Mr. Kocherlakota’s point is that the long-term real rate of return on cash-like securities is around 1% annually.  If the Fed holds the policy rate at effectively zero after the economy is restored to health, the economy will adjust to restore the real rate to 1%.  It can only do this through deflation–by making real prices decline by around 1% a year.  Sounds kind of wacky, until you think that this is a good description of what Japan has been doing for the past twenty years.

It seems to me the speech does several things:

–it provides an answer to critics who say that money policy is still too tight, by pointing to the large number of unfilled jobs available.  The passage of time will eventually cure the mismatch.  Government programs may speed the process up, but looser money policy will just create more unfilled vacancies.

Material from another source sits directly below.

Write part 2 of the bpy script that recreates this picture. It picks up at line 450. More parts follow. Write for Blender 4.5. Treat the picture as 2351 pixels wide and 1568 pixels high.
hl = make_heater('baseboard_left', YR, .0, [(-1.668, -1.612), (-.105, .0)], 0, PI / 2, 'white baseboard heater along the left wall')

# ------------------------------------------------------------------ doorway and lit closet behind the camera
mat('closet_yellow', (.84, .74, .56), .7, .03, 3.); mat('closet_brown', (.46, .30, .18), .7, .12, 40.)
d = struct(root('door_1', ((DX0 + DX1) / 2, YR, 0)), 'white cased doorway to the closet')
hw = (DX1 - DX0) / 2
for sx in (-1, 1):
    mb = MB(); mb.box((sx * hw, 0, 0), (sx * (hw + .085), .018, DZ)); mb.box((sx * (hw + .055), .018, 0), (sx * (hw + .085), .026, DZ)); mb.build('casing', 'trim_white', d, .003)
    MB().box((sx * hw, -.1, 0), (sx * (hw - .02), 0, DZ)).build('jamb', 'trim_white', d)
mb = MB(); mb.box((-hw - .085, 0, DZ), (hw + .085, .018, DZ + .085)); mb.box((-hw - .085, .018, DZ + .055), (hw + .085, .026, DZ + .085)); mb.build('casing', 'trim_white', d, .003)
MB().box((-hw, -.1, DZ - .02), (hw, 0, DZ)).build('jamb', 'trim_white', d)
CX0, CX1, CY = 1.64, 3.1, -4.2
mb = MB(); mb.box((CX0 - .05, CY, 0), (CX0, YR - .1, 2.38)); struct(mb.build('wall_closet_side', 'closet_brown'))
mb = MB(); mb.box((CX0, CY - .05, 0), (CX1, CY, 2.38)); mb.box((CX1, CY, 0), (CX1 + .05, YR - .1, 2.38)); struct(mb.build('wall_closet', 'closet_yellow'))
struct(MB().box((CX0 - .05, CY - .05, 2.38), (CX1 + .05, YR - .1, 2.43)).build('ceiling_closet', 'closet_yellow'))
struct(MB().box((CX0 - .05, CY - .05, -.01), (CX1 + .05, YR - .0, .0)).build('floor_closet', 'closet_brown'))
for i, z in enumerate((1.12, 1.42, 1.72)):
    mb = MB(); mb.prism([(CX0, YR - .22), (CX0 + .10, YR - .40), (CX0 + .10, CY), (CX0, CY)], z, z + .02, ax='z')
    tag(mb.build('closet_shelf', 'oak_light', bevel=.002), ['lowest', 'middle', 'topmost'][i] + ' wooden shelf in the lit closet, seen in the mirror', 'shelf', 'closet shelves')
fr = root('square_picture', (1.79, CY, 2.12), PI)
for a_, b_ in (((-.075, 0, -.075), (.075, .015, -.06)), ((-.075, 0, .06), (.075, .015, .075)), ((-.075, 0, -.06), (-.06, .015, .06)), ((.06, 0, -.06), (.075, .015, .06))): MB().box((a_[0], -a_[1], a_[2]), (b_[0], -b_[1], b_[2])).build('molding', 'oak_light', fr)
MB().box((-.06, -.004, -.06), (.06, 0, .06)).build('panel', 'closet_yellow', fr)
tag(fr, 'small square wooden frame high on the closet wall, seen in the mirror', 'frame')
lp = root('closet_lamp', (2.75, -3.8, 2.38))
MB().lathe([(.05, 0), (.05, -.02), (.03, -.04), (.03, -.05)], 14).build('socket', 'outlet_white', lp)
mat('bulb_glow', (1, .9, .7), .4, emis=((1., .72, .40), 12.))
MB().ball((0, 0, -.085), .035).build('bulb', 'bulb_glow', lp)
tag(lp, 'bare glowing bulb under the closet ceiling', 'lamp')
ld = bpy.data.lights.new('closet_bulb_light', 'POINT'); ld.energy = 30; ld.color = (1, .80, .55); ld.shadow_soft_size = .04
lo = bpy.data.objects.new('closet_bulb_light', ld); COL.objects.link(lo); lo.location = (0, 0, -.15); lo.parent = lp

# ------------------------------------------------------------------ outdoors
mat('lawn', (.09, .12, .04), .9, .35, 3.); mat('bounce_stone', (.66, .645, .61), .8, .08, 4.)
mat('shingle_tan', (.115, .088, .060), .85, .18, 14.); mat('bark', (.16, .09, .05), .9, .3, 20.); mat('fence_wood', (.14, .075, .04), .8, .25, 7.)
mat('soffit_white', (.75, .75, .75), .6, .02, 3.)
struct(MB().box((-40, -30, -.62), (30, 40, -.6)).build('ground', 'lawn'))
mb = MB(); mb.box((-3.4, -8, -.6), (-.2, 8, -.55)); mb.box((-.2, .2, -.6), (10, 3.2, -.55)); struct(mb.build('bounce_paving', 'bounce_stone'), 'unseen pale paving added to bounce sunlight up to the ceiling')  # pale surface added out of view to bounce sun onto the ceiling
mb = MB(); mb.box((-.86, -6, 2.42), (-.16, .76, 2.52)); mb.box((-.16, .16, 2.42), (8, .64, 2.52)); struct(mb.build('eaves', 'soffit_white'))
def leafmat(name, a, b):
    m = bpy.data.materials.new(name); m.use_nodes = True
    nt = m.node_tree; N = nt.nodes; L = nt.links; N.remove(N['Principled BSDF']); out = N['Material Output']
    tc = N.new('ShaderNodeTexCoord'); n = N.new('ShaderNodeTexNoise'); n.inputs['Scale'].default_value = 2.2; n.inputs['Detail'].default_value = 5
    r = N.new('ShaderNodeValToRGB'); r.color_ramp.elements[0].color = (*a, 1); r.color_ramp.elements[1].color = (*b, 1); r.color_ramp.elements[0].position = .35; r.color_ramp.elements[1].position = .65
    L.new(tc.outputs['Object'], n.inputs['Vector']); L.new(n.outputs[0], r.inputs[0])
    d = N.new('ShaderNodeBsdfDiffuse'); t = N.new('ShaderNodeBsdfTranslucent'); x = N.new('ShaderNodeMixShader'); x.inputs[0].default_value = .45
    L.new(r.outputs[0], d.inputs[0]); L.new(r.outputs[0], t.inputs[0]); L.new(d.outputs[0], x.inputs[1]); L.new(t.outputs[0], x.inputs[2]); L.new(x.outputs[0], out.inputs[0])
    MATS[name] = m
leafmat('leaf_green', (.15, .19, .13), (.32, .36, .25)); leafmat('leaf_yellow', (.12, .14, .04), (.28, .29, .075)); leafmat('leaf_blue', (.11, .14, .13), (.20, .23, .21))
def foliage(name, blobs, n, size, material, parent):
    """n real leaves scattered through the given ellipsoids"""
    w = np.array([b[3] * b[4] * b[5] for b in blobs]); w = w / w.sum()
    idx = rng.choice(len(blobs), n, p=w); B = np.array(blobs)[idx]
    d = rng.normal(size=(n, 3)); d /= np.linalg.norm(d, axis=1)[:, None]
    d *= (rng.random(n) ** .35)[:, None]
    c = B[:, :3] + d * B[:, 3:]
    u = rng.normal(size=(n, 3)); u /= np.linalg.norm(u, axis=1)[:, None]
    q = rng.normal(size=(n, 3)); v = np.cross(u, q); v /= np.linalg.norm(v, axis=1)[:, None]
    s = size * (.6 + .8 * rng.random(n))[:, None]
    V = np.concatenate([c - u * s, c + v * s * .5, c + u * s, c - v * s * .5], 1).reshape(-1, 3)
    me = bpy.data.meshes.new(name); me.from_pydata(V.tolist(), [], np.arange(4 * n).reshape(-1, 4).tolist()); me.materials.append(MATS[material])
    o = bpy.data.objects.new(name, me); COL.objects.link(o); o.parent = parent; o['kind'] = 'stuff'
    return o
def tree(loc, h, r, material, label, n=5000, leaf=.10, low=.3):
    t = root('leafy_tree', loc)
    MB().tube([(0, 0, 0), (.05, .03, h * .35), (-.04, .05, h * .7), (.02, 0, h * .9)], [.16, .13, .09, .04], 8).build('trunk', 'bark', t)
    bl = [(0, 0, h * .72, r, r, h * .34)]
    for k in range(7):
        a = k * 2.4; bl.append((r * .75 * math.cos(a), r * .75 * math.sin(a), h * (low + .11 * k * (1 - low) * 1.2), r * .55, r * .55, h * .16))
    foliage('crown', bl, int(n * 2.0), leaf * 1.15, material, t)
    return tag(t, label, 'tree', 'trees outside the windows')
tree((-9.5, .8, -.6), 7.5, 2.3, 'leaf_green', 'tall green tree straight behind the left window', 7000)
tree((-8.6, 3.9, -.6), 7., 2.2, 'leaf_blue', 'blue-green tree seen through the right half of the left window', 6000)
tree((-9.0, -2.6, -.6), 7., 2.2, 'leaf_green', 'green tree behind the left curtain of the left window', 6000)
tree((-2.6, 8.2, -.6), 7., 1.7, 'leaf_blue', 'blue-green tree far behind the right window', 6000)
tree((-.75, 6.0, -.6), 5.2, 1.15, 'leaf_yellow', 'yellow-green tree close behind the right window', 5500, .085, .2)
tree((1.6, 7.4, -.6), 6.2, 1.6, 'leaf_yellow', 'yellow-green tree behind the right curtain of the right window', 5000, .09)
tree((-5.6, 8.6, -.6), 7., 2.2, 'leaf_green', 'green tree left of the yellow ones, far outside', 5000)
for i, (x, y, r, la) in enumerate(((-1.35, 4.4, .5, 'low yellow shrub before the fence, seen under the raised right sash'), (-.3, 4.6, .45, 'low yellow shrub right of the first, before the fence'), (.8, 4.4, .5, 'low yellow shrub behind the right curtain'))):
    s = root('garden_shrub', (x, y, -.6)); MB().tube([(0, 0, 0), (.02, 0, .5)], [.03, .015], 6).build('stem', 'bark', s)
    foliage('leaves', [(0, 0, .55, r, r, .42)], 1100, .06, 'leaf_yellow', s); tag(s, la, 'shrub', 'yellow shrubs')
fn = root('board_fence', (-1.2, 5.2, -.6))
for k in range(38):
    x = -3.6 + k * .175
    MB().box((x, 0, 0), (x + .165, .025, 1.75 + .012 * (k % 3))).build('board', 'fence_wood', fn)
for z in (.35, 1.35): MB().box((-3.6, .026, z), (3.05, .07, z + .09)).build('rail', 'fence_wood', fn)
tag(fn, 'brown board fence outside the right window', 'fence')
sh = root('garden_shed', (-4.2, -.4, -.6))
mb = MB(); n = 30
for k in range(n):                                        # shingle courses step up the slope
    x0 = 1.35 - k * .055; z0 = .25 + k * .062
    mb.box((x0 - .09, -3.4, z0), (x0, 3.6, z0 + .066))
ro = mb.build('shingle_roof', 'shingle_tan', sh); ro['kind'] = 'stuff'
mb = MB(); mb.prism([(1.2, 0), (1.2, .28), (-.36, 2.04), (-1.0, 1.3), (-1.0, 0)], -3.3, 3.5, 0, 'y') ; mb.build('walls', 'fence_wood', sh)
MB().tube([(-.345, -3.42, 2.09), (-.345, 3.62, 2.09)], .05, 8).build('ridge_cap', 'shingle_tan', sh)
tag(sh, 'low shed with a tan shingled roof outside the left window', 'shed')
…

–it implicitly criticizes the notion that more “shovel ready” projects will do any good.  Again, Japan’s experience over the past twenty years is a cautionary tale.  in 1990, a startlingly high 10% of Japan’s work force was employed in construction.  Rather than allow/force a transition to other occupations, Tokyo launched wave after wave of make-work pork barrel public construction projects.  The government also used formal and informal means to preserve the status quo in other sectors, in order to keep the unemployment rate low.  What did all this get Japan–twenty years (so far) of economic stagnation, chronic deflation, a crippling amount of government debt and a tendency to rue the day that the black ships arrived at its shores.

–it signals to academic critics that it understands the negative implications of keeping the fed funds rate at zero too long.

All in all, the speech is a lot more interesting, and revealing, than the single sound byte.